A PIP must be specific. Employers should avoid vague phrases such as “improve your attitude,” “be more proactive,” “show better leadership,” or “work more efficiently.” These phrases may sound professional, but they are often too general to be fairly assessed. The employee must know exactly what needs to improve. If the employer cannot clearly explain the problem, it will be difficult to prove that the employee failed to improve.
A PIP must also be measurable. If a target cannot be measured, it becomes subjective. For example, instead of saying “improve reporting,” the PIP should state what report must be submitted, when it must be submitted, what information must be included, and what standard is expected. If the issue is sales performance, customer complaints, project delay, or work quality, the PIP should provide a clear method of assessment. A measurable PIP protects the employer because it reduces arguments over whether the employee has passed or failed.
A PIP must be achievable. This is where many companies create serious problems for themselves. Some employers set targets that are impossible to meet because they already expect the employee to fail. If the employee is overloaded, understaffed, given unrealistic deadlines, or denied necessary support, the PIP may be challenged as unfair. A target that cannot realistically be achieved is not a genuine performance target. It may look like a termination plan disguised as performance management.
A PIP must be relevant to the employee’s actual role. Employers should not suddenly introduce new duties, new standards, or new responsibilities that were never part of the employee’s job scope and then use the employee’s failure as a reason for termination. A PIP should address real performance gaps connected to the employee’s work. If the company changes the goalpost during the PIP, the fairness of the entire process may be questioned.
A PIP must be time-bound. The employee should know the duration of the PIP, the review dates, the expected progress, and the possible consequences if there is no improvement. A PIP should not continue indefinitely until management is “satisfied.” Whether the period is 30 days, 60 days, or 90 days, the timeline must be clear and reasonable. An indefinite PIP can create uncertainty and may appear unfair.
Employers must also understand that a PIP is not just about recording the employee’s failure. A proper PIP should also record the company’s support. This may include coaching, guidance, training, regular feedback, clarification of expectations, workload review, or management assistance. If the company only documents mistakes but does not document support, the PIP may appear punitive instead of corrective.
Another common mistake is mixing poor performance with misconduct. Poor performance and misconduct are different. Poor performance usually concerns ability, quality, speed, output, competence, or failure to meet expected standards. Misconduct concerns behaviour such as dishonesty, insubordination, harassment, fraud, breach of policy, or refusal to follow lawful instructions. If the real issue is misconduct, the employer should consider proper disciplinary procedures instead of hiding misconduct allegations inside a PIP. When employers mix performance management and disciplinary action carelessly, the termination process may become legally vulnerable.
Employers should also train managers on what not to write during the PIP process. Informal messages such as “we need to get rid of this employee,” “this PIP is just to protect the company,” “prepare termination after the PIP,” or “the employee will not survive this” can cause serious damage in a dispute.

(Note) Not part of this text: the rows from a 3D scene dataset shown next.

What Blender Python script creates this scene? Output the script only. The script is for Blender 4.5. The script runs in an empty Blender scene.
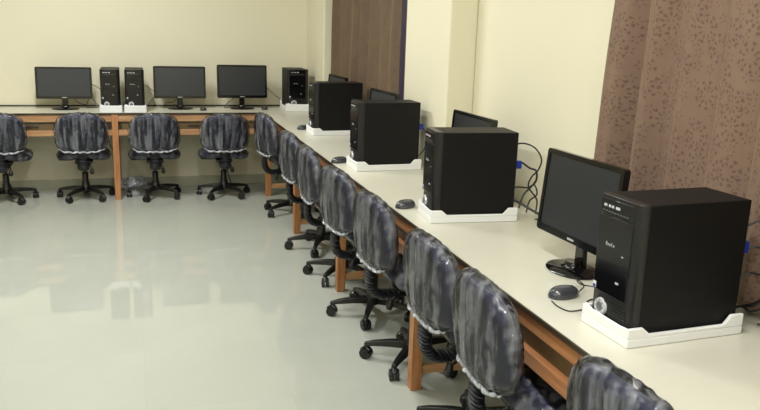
import bpy, bmesh, math, random
from mathutils import Vector, Matrix, noise
random.seed(7)
C = bpy.context.scene.collection
PI = math.pi
R = math.radians

# ------------------------------------------------------------------ layout (metres)
H = 1.570                      # camera height
XE, XW = 1.097, 1.766          # front edge of the right desk, right wall
YB = 7.43                      # back wall
YE = 6.902                     # front edge of the back desk
DZ = 0.75                      # worktop height
BAY, LEG0 = 1.3014, 2.938      # desk bay, first visible leg
XL, YR, ZC = -4.2, -2.6, 3.0   # left wall, rear wall, ceiling
PILX = 1.606                   # face of the wall pillars

# ------------------------------------------------------------------ helpers
def finish(name, bm, mat, parent=None, smooth=True, bevel=0.0, seg=2, loc=None, angle=40):
    bmesh.ops.recalc_face_normals(bm, faces=bm.faces)
    me = bpy.data.meshes.new(name)
    bm.to_mesh(me); bm.free()
    mats = mat if isinstance(mat, (list, tuple)) else [mat]
    for m in mats: me.materials.append(m)
    if smooth:
        me.polygons.foreach_set('use_smooth', [True] * len(me.polygons))
        me.set_sharp_from_angle(angle=R(angle))
    o = bpy.data.objects.new(name, me); C.objects.link(o)
    if parent is not None: o.parent = parent
    if loc: o.location = loc
    if bevel > 0:
        b = o.modifiers.new('bevel', 'BEVEL'); b.width = bevel; b.segments = seg
        b.limit_method = 'ANGLE'; b.angle_limit = R(50)
    return o

def thing(name, label, cat, loc=(0, 0, 0), rz=0.0, group=None):
    o = bpy.data.objects.new(name, None); C.objects.link(o)
    o.empty_display_size = 0.1
    o.location = loc; o.rotation_euler = (0, 0, rz)
    o['label'] = label; o['category'] = cat
    if group: o['group'] = group
    return o

def tag(o, label, cat, group=None):
    o['label'] = label; o['category'] = cat
    if group: o['group'] = group
    return o

def structure(o):
    o['kind'] = 'structure'
    return o

def copy_tree(o, parent=None):
    c = o.copy(); C.objects.link(c)
    if parent is not None: c.parent = parent
    for ch in o.children: copy_tree(ch, c)
    return c

def box(bm, x0, x1, y0, y1, z0, z1, mi=0):
    v = [bm.verts.new(p) for p in ((x0,y0,z0),(x1,y0,z0),(x1,y1,z0),(x0,y1,z0),(x0,y0,z1),(x1,y0,z1),(x1,y1,z1),(x0,y1,z1))]
    for f in ((0,3,2,1),(4,5,6,7),(0,1,5,4),(1,2,6,5),(2,3,7,6),(3,0,4,7)):
        fc = bm.faces.new([v[i] for i in f]); fc.material_index = mi
    return v

def prism(bm, pts, axis, a, b, mi=0):
    """polygon pts (2D) extruded along axis from a to b"""
    def P(p, t):
        if axis == 'x': return (t, p[0], p[1])
        if axis == 'y': return (p[0], t, p[1])
        return (p[0], p[1], t)
    A = [bm.verts.new(P(p, a)) for p in pts]; B = [bm.verts.new(P(p, b)) for p in pts]
    n = len(pts)
    bm.faces.new(A).material_index = mi; bm.faces.new(B[::-1]).material_index = mi
    for i in range(n):
        bm.faces.new([A[i], A[(i+1) % n], B[(i+1) % n], B[i]]).material_index = mi

def lathe(bm, prof, segs=24, center=(0, 0), mi=0, sx=1.0, sy=1.0):
    rings = []
    for r, z in prof:
        rings.append([bm.verts.new((center[0] + sx*r*math.cos(2*PI*k/segs), center[1] + sy*r*math.sin(2*PI*k/segs), z)) for k in range(segs)])
    for a, b in zip(rings, rings[1:]):
        for k in range(segs):
            bm.faces.new([a[k], a[(k+1) % segs], b[(k+1) % segs], b[k]]).material_index = mi
    bm.faces.new(rings[0][::-1]).material_index = mi
    bm.faces.new(rings[-1]).material_index = mi

def smooth_path(pts, n=6):
    pts = [Vector(p) for p in pts]
    if len(pts) < 3: return pts
    P = [pts[0]*2 - pts[1]] + pts + [pts[-1]*2 - pts[-2]]
    out = []
    for i in range(1, len(P)-2):
        for k in range(n):
            t = k/n; p0, p1, p2, p3 = P[i-1], P[i], P[i+1], P[i+2]
            out.append(0.5*((2*p1) + (p2-p0)*t + (2*p0-5*p1+4*p2-p3)*t*t + (3*p1-p0-3*p2+p3)*t**3))
    out.append(pts[-1]); return out

def tube(bm, pts, rad, segs=10, mi=0, flat=1.0, up=Vector((0, 0, 1))):
    """rad: number or function(t); flat: width factor along the side axis"""
    n = len(pts); rings = []
    prev = None
    for i, p in enumerate(pts):
        d = (pts[min(i+1, n-1)] - pts[max(i-1, 0)]).normalized()
        if prev is None:
            s = d.cross(up)
            if s.length < 1e-3: s = d.cross(Vector((1, 0, 0)))
            s.normalize()
        else:
            s = (prev - d*prev.dot(d)).normalized()
        prev = s; u = s.cross(d)
        r = rad(i/(n-1)) if callable(rad) else rad
        rings.append([bm.verts.new(p + s*(r*flat*math.cos(2*PI*k/segs)) + u*(r*math.sin(2*PI*k/segs))) for k in range(segs)])
    for a, b in zip(rings, rings[1:]):
        for k in range(segs):
            bm.faces.new([a[k], a[(k+1) % segs], b[(k+1) % segs], b[k]]).material_index = mi
    bm.faces.new(rings[0][::-1]).material_index = mi; bm.faces.new(rings[-1]).material_index = mi

# ------------------------------------------------------------------ materials
def srgb(r, g, b):
    f = lambda c: (c/255/12.92) if c/255 <= 0.04045 else ((c/255+0.055)/1.055)**2.4
    return (f(r), f(g), f(b), 1)

def new_mat(name):
    m = bpy.data.materials.new(name); m.use_nodes = True
    nt = m.node_tree
    return m, nt, nt.nodes['Principled BSDF']

def coords(nt, scale=(1, 1, 1), kind='Object'):
    tc = nt.nodes.new('ShaderNodeTexCoord'); mp = nt.nodes.new('ShaderNodeMapping')
    mp.inputs['Scale'].default_value = scale
    nt.links.new(tc.outputs[kind], mp.inputs['Vector'])
    return mp.outputs['Vector']

def simple(name, col, rough=0.5, metal=0.0, spec=0.5, var=0.08, scale=30.0, bump=0.0, stretch=(1,1,1), coat=0.0, sheen=0.0):
    m, nt, b = new_mat(name)
    v = coords(nt, stretch)
    n = nt.nodes.new('ShaderNodeTexNoise'); n.inputs['Scale'].default_value = scale; n.inputs['Detail'].default_value = 4
    nt.links.new(v, n.inputs['Vector'])
    mx = nt.nodes.new('ShaderNodeMix'); mx.data_type = 'RGBA'
    c0 = [max(0, c*(1-var)) for c in col[:3]] + [1]; c1 = [min(1, c*(1+var)) for c in col[:3]] + [1]
    mx.inputs[6].default_value = c0; mx.inputs[7].default_value = c1
    nt.links.new(n.outputs['Fac'], mx.inputs[0]); nt.links.new(mx.outputs[2], b.inputs['Base Color'])
    b.inputs['Roughness'].default_value = rough; b.inputs['Metallic'].default_value = metal
    b.inputs['Specular IOR Level'].default_value = spec
    b.inputs['Coat Weight'].default_value = coat; b.inputs['Sheen Weight'].default_value = sheen
    if bump > 0:
        bp = nt.nodes.new('ShaderNodeBump'); bp.inputs['Strength'].default_value = bump; bp.inputs['Distance'].default_value = 0.003
        nt.links.new(n.outputs['Fac'], bp.inputs['Height']); nt.links.new(bp.outputs['Normal'], b.inputs['Normal'])
    return m

M = {}
M['wall'] = simple('cream_wall_paint', srgb(233, 227, 202), 0.6, var=0.015, scale=3, bump=0.05)
M['ceiling'] = simple('ceiling_paint', srgb(240, 238, 228), 0.8, var=0.01, scale=3)
M['skirt'] = simple('grey_skirting_tile', srgb(186, 186, 166), 0.2, var=0.05, scale=8)
M['laminate'] = simple('worktop_laminate', srgb(213, 210, 193), 0.32, var=0.03, scale=14, bump=0.02)
M['edge'] = simple('dark_edge_band', srgb(58, 46, 34), 0.35, var=0.1)
M['black'] = simple('black_plastic', srgb(22, 22, 24), 0.35, var=0.1, scale=60)
M['case'] = simple('black_steel_case', srgb(9, 9, 10), 0.55, spec=0.3, var=0.06, scale=200, bump=0.08)
M['gloss'] = simple('gloss_black', srgb(12, 12, 15), 0.14, var=0.05)
M['screen'] = simple('dark_lcd_screen', srgb(36, 39, 45), 0.3, var=0.03, spec=0.6)
M['rubber'] = simple('ribbed_rubber', srgb(30, 32, 38), 0.5, var=0.1)
M['silver'] = simple('silver_plastic', srgb(212, 214, 218), 0.28, metal=0.25, var=0.05)
M['foam'] = simple('white_styrofoam', srgb(240, 241, 240), 0.7, var=0.02, scale=150, bump=0.2)
M['port'] = simple('grey_port_panel', srgb(120, 122, 125), 0.4, metal=0.5)
M['blue'] = simple('blue_plug_plastic', srgb(28, 50, 150), 0.4)
M['white'] = simple('white_plastic', srgb(225, 225, 225), 0.4, var=0.02)
M['fabric'] = simple('navy_fabric', srgb(24, 28, 58), 0.85, var=0.25, scale=240, bump=0.3, sheen=0.2)
M['drawer'] = simple('olive_brown_board', srgb(104, 84, 56), 0.45, var=0.12, scale=10, stretch=(1, 1, 6))
M['lining'] = simple('purple_lining', srgb(48, 38, 56), 0.6, var=0.35, scale=9, stretch=(1, 1, 1.5))
M['tube_on'], _nt, _b = new_mat('lamp_tube_glow')
_b.inputs['Emission Color'].default_value = (1, 0.98, 0.92, 1); _b.inputs['Emission Strength'].default_value = 6

def wood_mat(name, a, b_, stretch):
    m, nt, b = new_mat(name)
    v = coords(nt, stretch)
    n = nt.nodes.new('ShaderNodeTexNoise'); n.inputs['Scale'].default_value = 5; n.inputs['Detail'].default_value = 8; n.inputs['Distortion'].default_value = 0.6
    nt.links.new(v, n.inputs['Vector'])
    r = nt.nodes.new('ShaderNodeValToRGB'); r.color_ramp.elements[0].color = a; r.color_ramp.elements[1].color = b_
    r.color_ramp.elements[0].position = 0.3; r.color_ramp.elements[1].position = 0.7
    nt.links.new(n.outputs['Fac'], r.inputs['Fac']); nt.links.new(r.outputs['Color'], b.inputs['Base Color'])
    b.inputs['Roughness'].default_value = 0.38
    return m
M['wood_z'] = wood_mat('varnished_wood_upright', srgb(158, 102, 62), srgb(196, 140, 92), (12, 12, 0.8))
M['wood_y'] = wood_mat('varnished_wood_rail', srgb(146, 94, 58), srgb(182, 128, 84), (12, 0.8, 12))
M['wood_x'] = wood_mat('varnished_wood_crosswise', srgb(164, 120, 82), srgb(202, 158, 116), (0.8, 12, 12))

def floor_mat():
    m, nt, b = new_mat('polished_floor_tile')
    v = coords(nt)
    br = nt.nodes.new('ShaderNodeTexBrick'); br.offset = 0.0; br.squash = 1.0
    br.inputs['Scale'].default_value = 1.0; br.inputs['Brick Width'].default_value = 0.6; br.inputs['Row Height'].default_value = 0.6
    br.inputs['Mortar Size'].default_value = 0.0013; br.inputs['Mortar Smooth'].default_value = 0.3
    br.inputs['Color1'].default_value = srgb(184, 187, 177); br.inputs['Color2'].default_value = srgb(187, 190, 180)
    br.inputs['Mortar'].default_value = srgb(179, 182, 171)
    nt.links.new(v, br.inputs['Vector'])
    n = nt.nodes.new('ShaderNodeTexNoise'); n.inputs['Scale'].default_value = 2.2; n.inputs['Detail'].default_value = 7; n.inputs['Roughness'].default_value = 0.65
    nt.links.new(v, n.inputs['Vector'])
    mr = nt.nodes.new('ShaderNodeMapRange'); mr.inputs['To Min'].default_value = 0.93; mr.inputs['To Max'].default_value = 1.07
    nt.links.new(n.outputs['Fac'], mr.inputs['Value'])
    mx = nt.nodes.new('ShaderNodeMix'); mx.data_type = 'RGBA'; mx.blend_type = 'MULTIPLY'; mx.inputs[0].default_value = 1
    nt.links.new(br.outputs['Color'], mx.inputs[6]); nt.links.new(mr.outputs['Result'], mx.inputs[7])
    nt.links.new(mx.outputs[2], b.inputs['Base Color'])
    b.inputs['Roughness'].default_value = 0.035
    bp = nt.nodes.new('ShaderNodeBump'); bp.inputs['Strength'].default_value = 0.004; bp.inputs['Distance'].default_value = 0.004
    n2 = nt.nodes.new('ShaderNodeTexNoise'); n2.inputs['Scale'].default_value = 5
    nt.links.new(v, n2.inputs['Vector']); nt.links.new(n2.outputs['Fac'], bp.inputs['Height']); nt.links.new(bp.outputs['Normal'], b.inputs['Normal'])
    return m
M['floor'] = floor_mat()

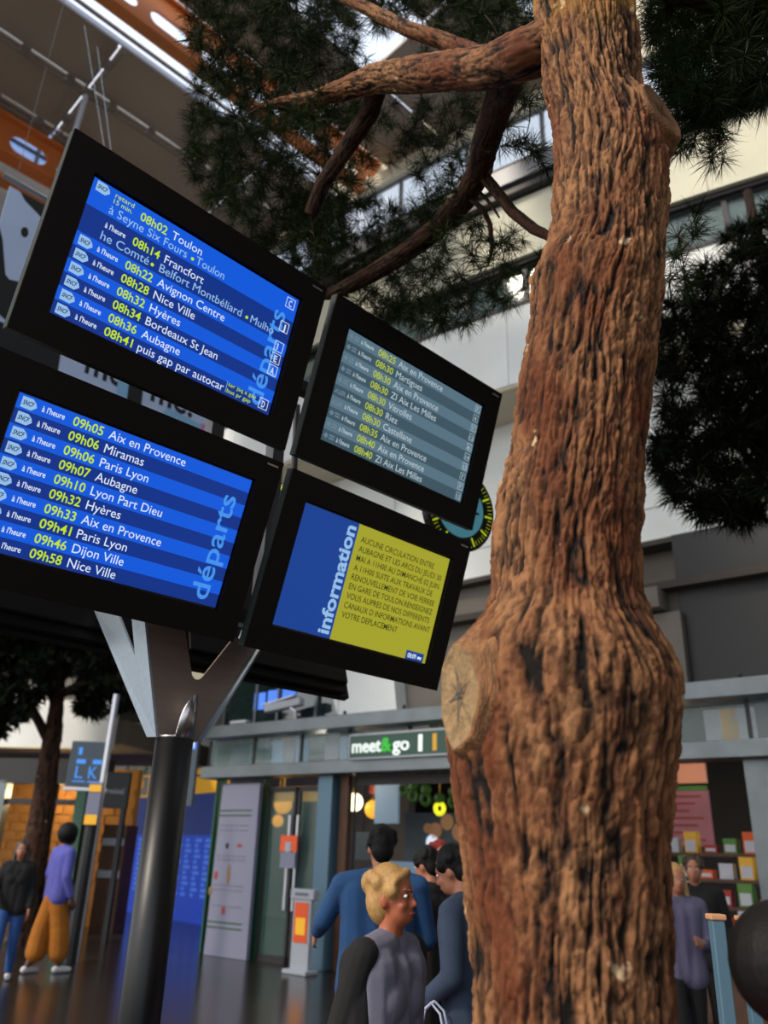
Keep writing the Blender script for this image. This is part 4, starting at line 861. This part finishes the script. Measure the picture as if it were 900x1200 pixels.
# left cut stump face
def stump(C_, nrm, ru, rv, updir, depth, name, matn, seed):
    n_ = Vector(nrm).normalized(); ey = (Vector(updir) - n_ * Vector(updir).dot(n_)).normalized(); ex = ey.cross(n_); X = frame(C_, ex, ey, n_)
    b = MB(); b.M = X; N_ = 48; rg = [0, .12, .3, .5, .7, .85, .95, 1.0, 1.07, 1.14, 1.28, 1.8]; zz = [-.006, -.004, 0, .002, 0, .001, .003, .006, .0, -.014, -.036, -depth]
    vs = [(0, 0, -.012)]; fs = []
    for j, (r_, z_) in enumerate(zip(rg[1:], zz[1:])):
        for k in range(N_):
            a_ = 2 * math.pi * k / N_; wob = 1 + .05 * math.sin(3 * a_ + seed) + .03 * math.sin(7 * a_ + 2 * seed) + (.02 * math.sin(13 * a_ + j) if j > 5 else 0)
            crk = -.006 if (k in (5, 17, 18, 30, 41) and 0 < j < 5) else 0
            vs.append((ru * r_ * wob * math.cos(a_), rv * r_ * wob * math.sin(a_), z_ + crk))
    fs += [(0, 1 + k, 1 + (k + 1) % N_) for k in range(N_)]; b.cur = 0
    b.add(vs, fs)
    nr_ = len(rg) - 1
    for j in range(nr_ - 1):
        b.cur = 0 if j < 6 else 1
        for k in range(N_): b.f.append([1 + j * N_ + k, 1 + (j + 1) * N_ + k, 1 + (j + 1) * N_ + (k + 1) % N_, 1 + j * N_ + (k + 1) % N_]); b.mi.append(b.cur); b.sm.append(True)
    o = b.build(name, [matn, 'stump_bark'], tree)
    d = MB(); d.M = X
    for k, (a0, r0_, r1_, w_) in enumerate(((.4, .1, .75, .003), (1.9, .12, .6, .0025), (3.4, .1, .8, .003), (4.6, .1, .7, .0035), (5.4, .12, .5, .002), (2.6, .1, .45, .002))):
        c, s_ = math.cos(a0), math.sin(a0)
        d.add([(ru * r0_ * c - w_ * s_, rv * r0_ * s_ + w_ * c, .0045), (ru * r1_ * c, rv * r1_ * s_, .0045), (ru * r0_ * c + w_ * s_, rv * r0_ * s_ - w_ * c, .0045)], [(0, 1, 2)])
    d.add([(ru * .18 * math.cos(q_) - .0, rv * .04 * math.sin(q_), .005) for q_ in [k * math.pi / 6 for k in range(12)]], [list(range(12))])
    d.build('wood_crack', 'eye_dark', o)
mk('stump_bark', (150, 104, 66), .85, var=.5, vscale=22, bump=.8, bscale=60, vstretch=(3, 3, .8))
M['cut_wood'] = mat('cut_wood_rings', (150, 122, 84), .8, var=.35, vscale=40, bump=.5, bscale=90)
cL = at(661, 829, D0)
stump(cL + Vector((-.9, -.44, 0)) * .316, (-.88, -.47, -.04), .080, .122, (.16, 0, 1), .12, 'cut_face', 'cut_wood', 1)
cR = at(709, 166, D0)
stump(cR + Vector((.15, -.13, 0)), (.6, -.8, .08), .06, .10, (.7, .4, -.6), .14, 'cut_face', 'orange_wood', 2)

# ------------------------------------------------------------------ branches
def branch(name, pp, rads, parent, nr, na, seed, amp=.006, mt='bark_branch'):
    P_ = [tuple(at(x, y, d)) for x, y, d in pp]; o, _ = bark_mesh(name, P_, rads, rads, nr, na, parent, amp=amp, matn=mt, seed=seed, cellw=.016, cellh=.04, side=(.1, .2, 1)); return P_
NODES = []
def sub(P_, n=14):
    P_ = [Vector(p) for p in P_]
    for i in range(len(P_) - 1):
        for k in range(n): NODES.append(P_[i].lerp(P_[i + 1], k / n))
    NODES.append(P_[-1])
B1 = branch('branch', [(672, 40, 2.2), (620, 62, 2.24), (570, 80, 2.35), (520, 84, 2.5), (480, 88, 2.65), (440, 92, 2.8), (405, 104, 2.95), (370, 116, 3.1), (330, 120, 3.3), (290, 130, 3.5)], [.10, .09, .08, .076, .074, .064, .05, .036, .024, .012], tree, 260, 90, 5, .009, 'bark')
B1b = branch('branch', [(575, 82, 2.4), (552, 62, 2.5), (520, 48, 2.55), (480, 35, 2.6), (440, 15, 2.7), (400, -5, 2.8), (330, -25, 3.0)], [.045, .042, .036, .032, .03, .025, .015], tree, 140, 50, 6, .005, 'bark')
B2 = branch('branch', [(605, 70, 2.3), (585, 120, 2.6), (568, 170, 2.9), (562, 200, 3.1), (545, 232, 3.3), (510, 270, 3.45), (470, 300, 3.6), (430, 324, 3.75), (395, 342, 3.9), (350, 350, 4.1)], [.062, .064, .062, .06, .058, .055, .05, .045, .036, .02], tree, 260, 70, 7, .008)
B3 = branch('branch', [(445, 90, 2.8), (434, 130, 3.0), (405, 175, 3.15), (378, 215, 3.25), (364, 252, 3.35)], [.045, .048, .042, .038, .034], tree, 160, 50, 8, .006)
B4 = branch('branch', [(562, 200, 3.1), (580, 222, 3.1), (600, 248, 3.08), (625, 268, 3.0), (650, 280, 2.9)], [.028, .027, .026, .024, .018], tree, 110, 36, 9, .004)
B5 = branch('branch', [(550, 232, 3.25), (566, 245, 3.25), (574, 262, 3.3), (577, 290, 3.35), (572, 310, 3.4)], [.012, .013, .012, .011, .006], tree, 60, 20, 10, .002)
B6 = branch('branch', [(562, 225, 3.2), (576, 240, 3.2), (585, 255, 3.2)], [.009, .008, .004], tree, 30, 16, 12, .002)
B7 = branch('branch', [(725, -30, 2.25), (780, -20, 2.4), (840, 0, 2.6), (900, 10, 2.8), (950, 40, 3.0)], [.07, .06, .05, .04, .03], tree, 110, 50, 13, .006)
for B__ in (B1, B1b, B2, B3, B4, B5, B7): sub(B__)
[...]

These messages may reveal that the company had no genuine intention to help the employee improve.
For HR teams and business owners in Malaysia, the safest approach is simple. If you want to use a PIP, use it properly. Make the targets clear. Make the standards measurable. Make the timeline reasonable. Give genuine support. Review the employee fairly. Keep proper records. Avoid predetermined conclusions. A good PIP should show that the company acted responsibly from beginning to end.
A properly prepared SMART PIP can protect the employer because it shows fairness, structure, and genuine performance management. A badly prepared PIP can damage the employer because it suggests that the company was using HR paperwork as a shortcut to dismissal. In employment law, the question is not only whether the company issued a PIP. The real question is whether the PIP was genuine.
For employers in Malaysia, the message is clear. Do not use PIP as a weapon. Use it as a proper performance improvement tool. If the employee improves, the company benefits. If the employee does not improve despite fair targets, reasonable time, and genuine support, the company will be in a stronger position to justify its next step. A SMART PIP is not just good HR practice. It is an important risk management tool for every employer.